Depois de anos de luta da
sociedade ocidental pelo direito à “privacy”, esta deu uma cambalhota,
principalmente com as redes sociais, em que a maioria reivindica para si o
direito a expor-se, fugindo da privacidade como o “diabo da cruz”, como se ela fosse o gordo tótó da escola, que tínhamos vergonha de ter como
amigo ou a gorda, que tinha amigas, apenas por ser a única que tinha carro!
A mim não me interessa se
alguém está entusiasmado ou a sentir-se triste, se comeu arroz com batatas ou
batatas com arroz, se vai fazer chichi ou acabou de fazer um cócó, não me
interessa anunciar uma tragédia e receber “gostos”, para alimentar egos,…é uma
chatice o desequilíbrio!
Tento escapar da forma que
posso a esta maré de exposição, por opção e para esconder o que não interessa
ser sabido…custa manter uma imagem de credibilidade, mesmo sem saber se a tenho,
mas continuo a crer que sim, fruto de um elogio de uma rapariga em 1998. Como
pouca coisa mudou na minha vida, presumo que o elogio deve manter -se actual,
tal como os comentários da minha mãe e não tendo em conta algum queixume da
minha senhora, apesar de eu fazer um pão-de-ló húmido, para lhe adoçar o
“bico”. O pão-de-ló só saiu húmido uma vez, mas nunca “postei” o facto no
FaceBook, e tenho a certeza que seria um dos comentários mais interessantes do
dia…dando azo a opiniões, pareceres, “gostos” e, quiçá, alguma dica para o
pão-de-ló sair húmido mais vezes.
Apesar das minhas façanhas tediosas,
dignas de exposição e capazes de se gladiarem, taco a taco, com a fotografia de
uma omolete, almoço de alguém, continuo a não ir na “onda”.

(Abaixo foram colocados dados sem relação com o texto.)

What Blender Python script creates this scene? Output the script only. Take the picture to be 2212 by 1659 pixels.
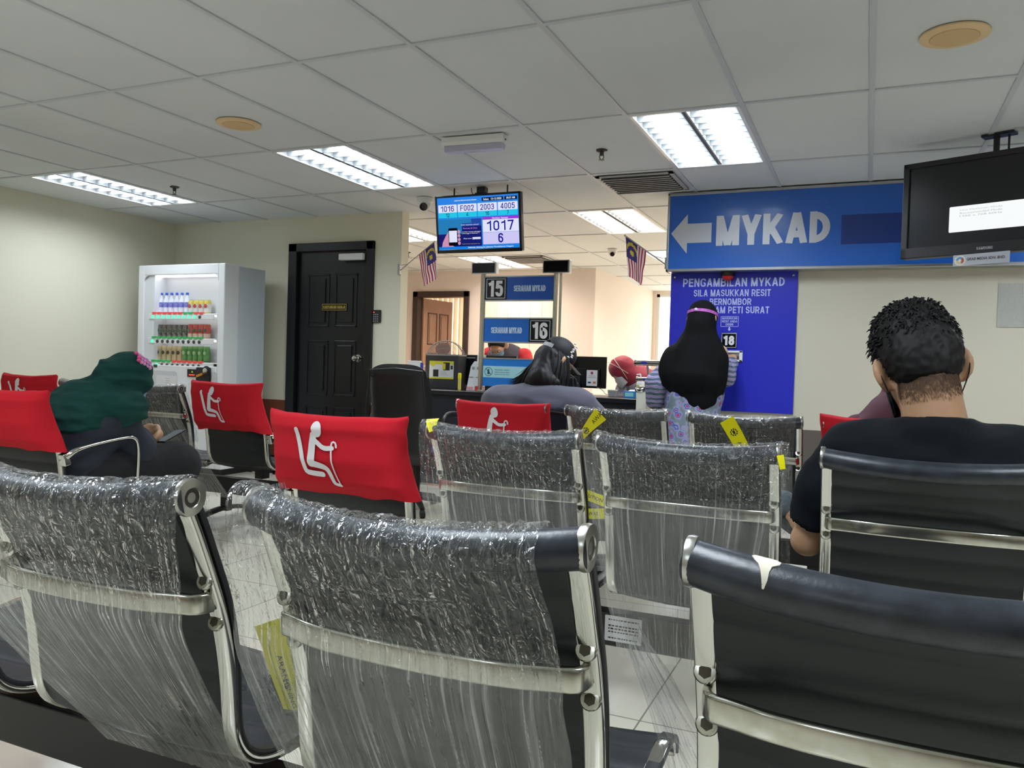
import bpy, math, random
import numpy as np
from mathutils import Vector, Matrix, noise
for o in list(bpy.data.objects): bpy.data.objects.remove(o)
scene = bpy.context.scene
COL = scene.collection

# ------------------------------------------------------------------ camera
EYE = 1.08
FPX, YAW, PITCH, ROLL = 1729.07, 0.417435, -0.0232676, 0.0309134
def cam_axes():
    cy, sy = math.cos(YAW), math.sin(YAW)
    fw = Vector((-sy*math.cos(PITCH), cy*math.cos(PITCH), math.sin(PITCH)))
    r = Vector((cy, sy, 0)); u = r.cross(fw)
    c, s = math.cos(ROLL), math.sin(ROLL)
    return c*r+s*u, -s*r+c*u, fw
_r, _u, _f = cam_axes()
cd = bpy.data.cameras.new('camera'); cam = bpy.data.objects.new('camera', cd); COL.objects.link(cam)
cd.sensor_fit = 'HORIZONTAL'; cd.sensor_width = 36; cd.lens = FPX/2212*36; cd.clip_start = .02; cd.clip_end = 100
cam.matrix_world = Matrix(((_r.x, _u.x, -_f.x, 0), (_r.y, _u.y, -_f.y, 0), (_r.z, _u.z, -_f.z, EYE), (0, 0, 0, 1)))
scene.camera = cam

# ------------------------------------------------------------------ world and exposure
w = bpy.data.worlds.new('world'); scene.world = w; w.use_nodes = True
w.node_tree.nodes['Background'].inputs[0].default_value = (.95, .97, 1, 1)
w.node_tree.nodes['Background'].inputs[1].default_value = 1.0
vs = scene.view_settings
vs.view_transform = 'Standard'; vs.look = 'None'; vs.gamma = 1; vs.use_curve_mapping = False; vs.exposure = 0.0
LAMP_W = 36.0          # watts of one ceiling louvre light in the hall
OFFICE_W = 46.0        # the office behind the counter is brighter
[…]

Raríssimas coisas partilho com
o “Mundo”, apenas algumas com os amigos, outras são simplesmente sigilosas…ou
eram!
O ano de 2015, que prometia
ser normal, atirou-me para o abismo. Desde há anos, sempre que necessário, sou
obrigado a estender a roupa no estendal. Com vergonha e para nunca ser visto,
acordava às seis da manhã, antes do padeiro passar, e, coberto pela noite,
desempenhava esta tarefa doméstica no segredo dos Deuses. Em conversa com
amigos, assegurava que no máximo “arrancava” a roupa do estendal…nunca na vida
estender!
1 de Janeiro de 2015, seis e meia
da manhã, um frio de rachar. Estou próximo do estendal, o padeiro não era
preocupação, porque tinha avisado que nesse dia não iria haver pão, mas esqueci-me
de que o meu vizinho, ainda jovem, tinha saído para a noitada de Passagem de
Ano. Estico a segunda toalha, vou a colocar a primeira mola e sinto um “flash”,
acompanhado de um:
- Bom dia, vizinho! Está a
estender roupa!
(Fui apanhado e fotografado)
Com excelente capacidade de
improviso, respondo:
- Nããããão, isso é para
mariquinhas! Vim fumar um cigarro! – e sopro no ar, saindo fumo de frio pela
boca.
O meu vizinho nunca me viu a
fumar e apanhou-me a estender roupa e fotografou.